> Dataset excerpt
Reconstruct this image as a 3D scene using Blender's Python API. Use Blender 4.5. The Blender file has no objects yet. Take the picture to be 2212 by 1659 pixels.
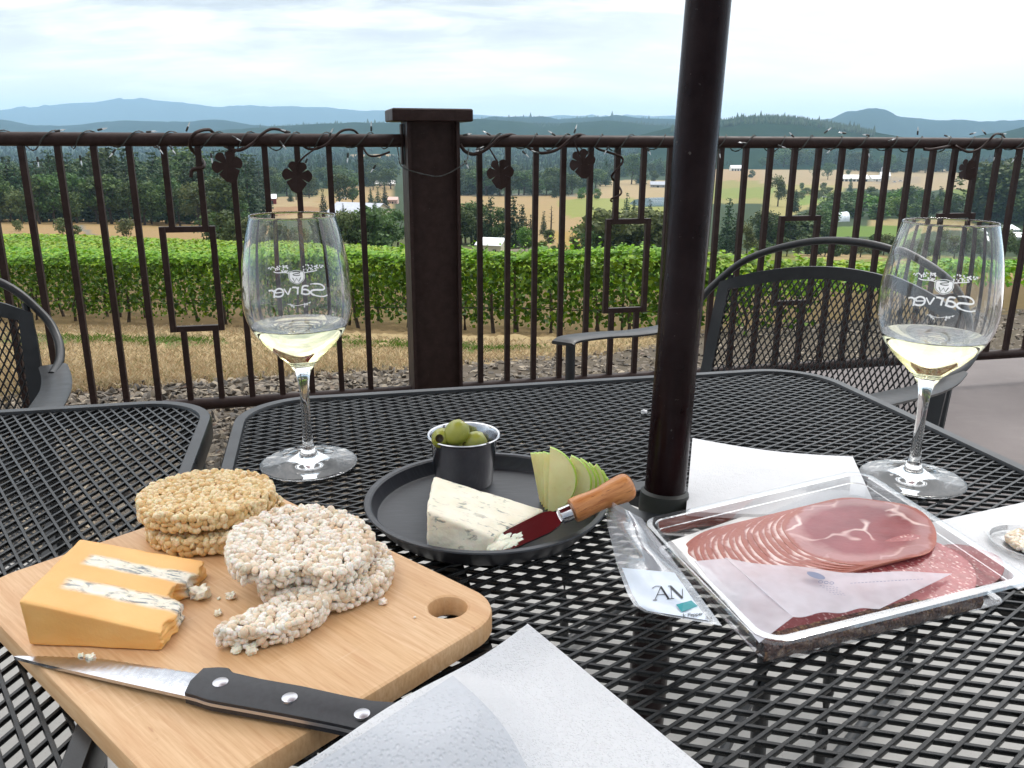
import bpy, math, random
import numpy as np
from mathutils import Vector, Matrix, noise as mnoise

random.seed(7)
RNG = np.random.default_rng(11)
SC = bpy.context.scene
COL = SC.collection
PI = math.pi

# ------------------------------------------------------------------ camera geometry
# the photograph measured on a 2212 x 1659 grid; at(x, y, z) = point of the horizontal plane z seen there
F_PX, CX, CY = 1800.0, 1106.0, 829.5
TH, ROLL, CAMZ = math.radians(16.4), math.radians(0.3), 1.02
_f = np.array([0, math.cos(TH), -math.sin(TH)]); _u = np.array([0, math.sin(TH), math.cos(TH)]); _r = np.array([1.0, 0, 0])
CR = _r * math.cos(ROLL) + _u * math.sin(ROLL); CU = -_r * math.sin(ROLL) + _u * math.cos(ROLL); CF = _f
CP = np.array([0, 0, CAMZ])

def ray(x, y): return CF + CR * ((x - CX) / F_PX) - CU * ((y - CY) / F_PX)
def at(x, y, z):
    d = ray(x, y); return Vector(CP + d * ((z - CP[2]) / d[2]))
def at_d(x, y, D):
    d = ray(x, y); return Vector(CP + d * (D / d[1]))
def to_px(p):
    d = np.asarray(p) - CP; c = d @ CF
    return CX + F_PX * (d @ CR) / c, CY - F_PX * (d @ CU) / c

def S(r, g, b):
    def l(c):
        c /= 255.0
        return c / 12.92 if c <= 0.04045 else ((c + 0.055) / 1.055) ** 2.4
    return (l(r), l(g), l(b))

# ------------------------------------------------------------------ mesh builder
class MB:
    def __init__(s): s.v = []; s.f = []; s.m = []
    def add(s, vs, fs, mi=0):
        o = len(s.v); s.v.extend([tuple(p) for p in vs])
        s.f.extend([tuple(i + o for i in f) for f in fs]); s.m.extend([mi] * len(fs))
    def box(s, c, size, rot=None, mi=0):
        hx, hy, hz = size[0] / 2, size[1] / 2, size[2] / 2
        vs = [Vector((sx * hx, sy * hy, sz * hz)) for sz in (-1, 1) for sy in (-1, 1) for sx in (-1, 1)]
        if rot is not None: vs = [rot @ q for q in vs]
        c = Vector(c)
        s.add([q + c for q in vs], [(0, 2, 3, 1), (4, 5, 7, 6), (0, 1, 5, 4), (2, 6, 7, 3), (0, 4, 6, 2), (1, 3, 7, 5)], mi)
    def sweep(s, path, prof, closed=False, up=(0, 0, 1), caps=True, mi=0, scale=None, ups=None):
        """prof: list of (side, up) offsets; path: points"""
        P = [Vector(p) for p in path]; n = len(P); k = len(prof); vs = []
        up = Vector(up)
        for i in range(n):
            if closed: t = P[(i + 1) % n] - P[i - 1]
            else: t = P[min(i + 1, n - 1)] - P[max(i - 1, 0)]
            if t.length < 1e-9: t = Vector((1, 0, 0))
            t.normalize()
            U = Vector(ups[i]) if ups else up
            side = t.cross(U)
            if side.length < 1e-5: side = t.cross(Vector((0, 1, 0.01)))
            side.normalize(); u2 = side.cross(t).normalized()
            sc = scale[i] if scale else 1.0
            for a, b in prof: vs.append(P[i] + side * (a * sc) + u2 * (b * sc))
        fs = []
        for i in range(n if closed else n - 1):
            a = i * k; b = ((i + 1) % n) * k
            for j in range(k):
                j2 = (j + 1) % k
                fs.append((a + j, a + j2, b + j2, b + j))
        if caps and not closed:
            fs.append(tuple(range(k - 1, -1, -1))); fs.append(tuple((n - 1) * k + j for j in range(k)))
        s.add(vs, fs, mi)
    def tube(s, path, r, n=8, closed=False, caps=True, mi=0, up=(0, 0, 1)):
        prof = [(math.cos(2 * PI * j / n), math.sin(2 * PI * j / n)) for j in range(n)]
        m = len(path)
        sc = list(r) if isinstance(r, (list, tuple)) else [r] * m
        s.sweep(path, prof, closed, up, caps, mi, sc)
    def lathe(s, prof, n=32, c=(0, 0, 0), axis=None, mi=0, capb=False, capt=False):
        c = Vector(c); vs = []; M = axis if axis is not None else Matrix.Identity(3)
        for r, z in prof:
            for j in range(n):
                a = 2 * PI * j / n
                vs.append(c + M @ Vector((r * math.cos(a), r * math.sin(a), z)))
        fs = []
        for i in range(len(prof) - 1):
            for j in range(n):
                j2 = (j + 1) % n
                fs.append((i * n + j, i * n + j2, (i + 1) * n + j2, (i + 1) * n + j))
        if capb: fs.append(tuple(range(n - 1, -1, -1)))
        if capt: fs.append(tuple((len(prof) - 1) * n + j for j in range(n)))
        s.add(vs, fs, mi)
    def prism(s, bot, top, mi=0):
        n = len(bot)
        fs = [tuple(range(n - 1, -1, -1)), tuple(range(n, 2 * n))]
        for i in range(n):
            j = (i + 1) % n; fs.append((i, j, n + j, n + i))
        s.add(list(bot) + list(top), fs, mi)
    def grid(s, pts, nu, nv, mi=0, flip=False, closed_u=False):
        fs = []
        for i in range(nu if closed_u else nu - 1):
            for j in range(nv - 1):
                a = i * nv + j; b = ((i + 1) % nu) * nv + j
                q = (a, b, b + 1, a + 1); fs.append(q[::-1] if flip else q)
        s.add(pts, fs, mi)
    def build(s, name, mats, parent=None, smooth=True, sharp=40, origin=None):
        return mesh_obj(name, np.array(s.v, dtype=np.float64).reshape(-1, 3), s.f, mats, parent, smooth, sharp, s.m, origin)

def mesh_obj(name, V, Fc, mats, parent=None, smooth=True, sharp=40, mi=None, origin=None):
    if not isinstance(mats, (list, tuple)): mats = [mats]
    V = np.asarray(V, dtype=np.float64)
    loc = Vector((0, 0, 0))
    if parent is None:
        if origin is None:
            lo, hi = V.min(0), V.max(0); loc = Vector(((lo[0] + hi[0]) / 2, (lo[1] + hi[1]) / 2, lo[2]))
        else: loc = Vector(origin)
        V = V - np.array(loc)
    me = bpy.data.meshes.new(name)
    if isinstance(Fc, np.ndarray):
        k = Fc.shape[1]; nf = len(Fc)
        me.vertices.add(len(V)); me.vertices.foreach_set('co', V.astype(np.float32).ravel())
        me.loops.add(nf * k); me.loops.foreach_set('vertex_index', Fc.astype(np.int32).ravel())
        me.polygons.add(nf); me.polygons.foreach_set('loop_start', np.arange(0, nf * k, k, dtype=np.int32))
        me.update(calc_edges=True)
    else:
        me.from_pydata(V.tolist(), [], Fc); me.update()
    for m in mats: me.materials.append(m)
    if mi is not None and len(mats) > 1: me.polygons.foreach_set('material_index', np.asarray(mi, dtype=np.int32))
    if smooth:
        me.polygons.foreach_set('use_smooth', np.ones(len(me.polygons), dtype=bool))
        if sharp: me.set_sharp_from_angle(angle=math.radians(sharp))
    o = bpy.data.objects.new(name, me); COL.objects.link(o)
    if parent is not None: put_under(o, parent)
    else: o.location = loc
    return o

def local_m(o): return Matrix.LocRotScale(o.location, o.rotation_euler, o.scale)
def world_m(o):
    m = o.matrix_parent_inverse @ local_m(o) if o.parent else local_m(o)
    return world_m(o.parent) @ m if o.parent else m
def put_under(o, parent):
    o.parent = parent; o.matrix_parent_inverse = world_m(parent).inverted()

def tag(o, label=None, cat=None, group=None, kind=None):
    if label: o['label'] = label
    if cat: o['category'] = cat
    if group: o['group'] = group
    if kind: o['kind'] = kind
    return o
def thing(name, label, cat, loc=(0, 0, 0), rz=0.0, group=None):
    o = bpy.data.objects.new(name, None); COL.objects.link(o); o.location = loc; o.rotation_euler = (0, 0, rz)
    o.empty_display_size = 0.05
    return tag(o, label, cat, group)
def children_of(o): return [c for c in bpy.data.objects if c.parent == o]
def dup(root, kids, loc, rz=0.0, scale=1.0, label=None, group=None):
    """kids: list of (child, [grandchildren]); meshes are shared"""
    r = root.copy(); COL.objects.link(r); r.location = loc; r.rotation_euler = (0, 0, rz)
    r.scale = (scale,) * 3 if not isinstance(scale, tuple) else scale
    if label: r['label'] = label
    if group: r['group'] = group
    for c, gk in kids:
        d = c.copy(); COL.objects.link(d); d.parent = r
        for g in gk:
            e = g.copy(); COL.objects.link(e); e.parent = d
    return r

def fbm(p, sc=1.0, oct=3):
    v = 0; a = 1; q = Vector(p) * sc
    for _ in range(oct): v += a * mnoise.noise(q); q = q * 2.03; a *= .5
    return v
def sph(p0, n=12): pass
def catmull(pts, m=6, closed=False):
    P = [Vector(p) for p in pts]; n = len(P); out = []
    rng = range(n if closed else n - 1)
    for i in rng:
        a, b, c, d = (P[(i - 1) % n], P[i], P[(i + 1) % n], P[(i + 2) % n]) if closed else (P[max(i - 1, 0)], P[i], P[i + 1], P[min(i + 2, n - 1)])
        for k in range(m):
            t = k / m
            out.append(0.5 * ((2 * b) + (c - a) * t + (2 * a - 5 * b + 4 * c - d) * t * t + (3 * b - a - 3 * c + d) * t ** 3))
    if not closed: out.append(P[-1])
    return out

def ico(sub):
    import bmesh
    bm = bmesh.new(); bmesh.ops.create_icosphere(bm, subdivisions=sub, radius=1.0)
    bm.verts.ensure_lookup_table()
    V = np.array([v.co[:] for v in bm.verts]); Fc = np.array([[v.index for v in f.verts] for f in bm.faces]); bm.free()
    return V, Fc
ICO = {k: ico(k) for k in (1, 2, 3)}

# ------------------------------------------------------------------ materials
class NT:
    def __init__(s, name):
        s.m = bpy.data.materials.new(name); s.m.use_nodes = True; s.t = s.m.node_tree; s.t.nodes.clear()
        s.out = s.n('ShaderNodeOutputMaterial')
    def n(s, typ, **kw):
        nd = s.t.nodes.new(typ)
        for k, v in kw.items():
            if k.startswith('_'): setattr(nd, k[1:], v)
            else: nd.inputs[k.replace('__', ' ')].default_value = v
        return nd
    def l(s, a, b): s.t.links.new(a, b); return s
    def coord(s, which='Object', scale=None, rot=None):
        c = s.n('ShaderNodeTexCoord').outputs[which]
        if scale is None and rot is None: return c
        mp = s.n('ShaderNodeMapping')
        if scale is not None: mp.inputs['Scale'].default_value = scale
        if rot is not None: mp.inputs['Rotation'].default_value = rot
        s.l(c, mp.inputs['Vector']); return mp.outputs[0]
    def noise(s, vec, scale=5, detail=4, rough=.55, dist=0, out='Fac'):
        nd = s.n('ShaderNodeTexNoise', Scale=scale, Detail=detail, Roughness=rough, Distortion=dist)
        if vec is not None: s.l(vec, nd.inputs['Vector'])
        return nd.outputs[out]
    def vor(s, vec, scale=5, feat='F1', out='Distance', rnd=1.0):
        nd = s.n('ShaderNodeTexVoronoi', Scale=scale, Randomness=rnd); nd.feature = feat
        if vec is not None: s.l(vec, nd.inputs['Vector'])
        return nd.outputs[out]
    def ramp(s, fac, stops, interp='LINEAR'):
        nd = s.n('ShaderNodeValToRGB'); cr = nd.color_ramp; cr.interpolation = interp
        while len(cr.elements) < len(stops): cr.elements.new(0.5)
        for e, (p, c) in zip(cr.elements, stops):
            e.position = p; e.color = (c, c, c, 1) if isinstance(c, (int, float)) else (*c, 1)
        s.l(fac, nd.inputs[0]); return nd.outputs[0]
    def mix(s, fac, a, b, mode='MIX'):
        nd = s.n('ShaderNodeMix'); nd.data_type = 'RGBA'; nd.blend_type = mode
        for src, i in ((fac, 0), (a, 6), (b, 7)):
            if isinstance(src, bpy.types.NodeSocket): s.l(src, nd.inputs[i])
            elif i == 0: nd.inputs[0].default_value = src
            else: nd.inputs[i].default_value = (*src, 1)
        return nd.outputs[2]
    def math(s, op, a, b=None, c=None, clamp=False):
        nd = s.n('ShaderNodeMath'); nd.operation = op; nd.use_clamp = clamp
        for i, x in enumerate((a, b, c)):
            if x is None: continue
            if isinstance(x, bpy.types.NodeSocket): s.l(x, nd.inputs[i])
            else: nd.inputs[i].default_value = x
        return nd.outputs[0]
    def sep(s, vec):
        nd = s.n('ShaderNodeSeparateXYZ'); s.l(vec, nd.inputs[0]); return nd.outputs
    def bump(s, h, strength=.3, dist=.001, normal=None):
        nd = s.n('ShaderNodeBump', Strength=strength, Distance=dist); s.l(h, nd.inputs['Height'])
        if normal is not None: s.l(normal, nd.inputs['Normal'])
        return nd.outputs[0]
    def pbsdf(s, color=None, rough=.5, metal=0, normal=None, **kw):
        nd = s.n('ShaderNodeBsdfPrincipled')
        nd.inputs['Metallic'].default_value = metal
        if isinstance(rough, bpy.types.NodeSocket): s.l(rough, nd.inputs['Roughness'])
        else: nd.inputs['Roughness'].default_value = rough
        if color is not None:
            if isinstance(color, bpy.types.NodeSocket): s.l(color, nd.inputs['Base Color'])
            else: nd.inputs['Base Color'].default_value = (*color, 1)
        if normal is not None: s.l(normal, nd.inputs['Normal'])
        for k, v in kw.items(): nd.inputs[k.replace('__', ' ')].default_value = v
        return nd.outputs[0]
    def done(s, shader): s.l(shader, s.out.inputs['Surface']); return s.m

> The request
Leave out any pictures, please, and quote only the lines from the top of the data through the line that contains "return CX +".

> Answer to this task
Reconstruct this image as a 3D scene using Blender's Python API. Use Blender 4.5. The Blender file has no objects yet. Take the picture to be 2212 by 1659 pixels.
import bpy, math, random
import numpy as np
from mathutils import Vector, Matrix, noise as mnoise

random.seed(7)
RNG = np.random.default_rng(11)
SC = bpy.context.scene
COL = SC.collection
PI = math.pi

# ------------------------------------------------------------------ camera geometry
# the photograph measured on a 2212 x 1659 grid; at(x, y, z) = point of the horizontal plane z seen there
F_PX, CX, CY = 1800.0, 1106.0, 829.5
TH, ROLL, CAMZ = math.radians(16.4), math.radians(0.3), 1.02
_f = np.array([0, math.cos(TH), -math.sin(TH)]); _u = np.array([0, math.sin(TH), math.cos(TH)]); _r = np.array([1.0, 0, 0])
CR = _r * math.cos(ROLL) + _u * math.sin(ROLL); CU = -_r * math.sin(ROLL) + _u * math.cos(ROLL); CF = _f
CP = np.array([0, 0, CAMZ])

def ray(x, y): return CF + CR * ((x - CX) / F_PX) - CU * ((y - CY) / F_PX)
def at(x, y, z):
    d = ray(x, y); return Vector(CP + d * ((z - CP[2]) / d[2]))
def at_d(x, y, D):
    d = ray(x, y); return Vector(CP + d * (D / d[1]))
def to_px(p):
    d = np.asarray(p) - CP; c = d @ CF
    return CX + F_PX * (d @ CR) / c, CY - F_PX * (d @ CU) / c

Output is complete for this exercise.